The interplay between changing climate patterns and energy security was most visible in Chile. The South American nation faced a severe hydrological deficit in September, recording a 19.4% drop in hydro generation.

To maintain grid stability, Chile was forced to ramp up coal-fired power generation, which rose 10.4% over the first nine months of the year. This scenario highlights a growing feedback loop for the energy sector: as climate change impacts water availability, countries with heavy reliance on hydro may be forced back toward fossil fuels to keep the lights on.

Nuclear Stability and Divergent Strategies

Nuclear power, often cited as a critical low-carbon baseload technology, remained broadly stable, dipping just 0.2% year-on-year to 144.4 TWh. However, the aggregate number hides significant strategic shifts among member nations.

Japan continues to aggressively restart its nuclear fleet to bolster energy independence, leading the OECD with a 13.5% year-to-date increase in nuclear output. Conversely, Belgium saw a precipitous 22.6% drop over the same period, reflecting ongoing phase-out schedules or maintenance outages.

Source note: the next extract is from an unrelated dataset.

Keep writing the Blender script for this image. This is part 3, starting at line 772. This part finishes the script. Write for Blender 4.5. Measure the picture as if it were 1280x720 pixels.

Global Implications for 2025 and Beyond

The September data paints a picture of an energy system in flux. Total electricity production increased by 2.0% in the first nine months of 2025, signaling that global electricity demand is growing faster than efficiency gains can offset.

While the 23.5% growth in solar is a technological triumph, the parallel 4.3% year-to-date rise in coal usage serves as a reality check for policymakers. As the Northern Hemisphere enters the winter heating season, the reliance on fossil fuels suggests that the "peak coal" narrative may face further delays before a definitive decline begins.

The IEA’s latest figures suggest that without rapid advancements in energy storage to mitigate the dips in hydro and the intermittency of solar, fossil fuels will remain the grid's primary insurance policy for the foreseeable future.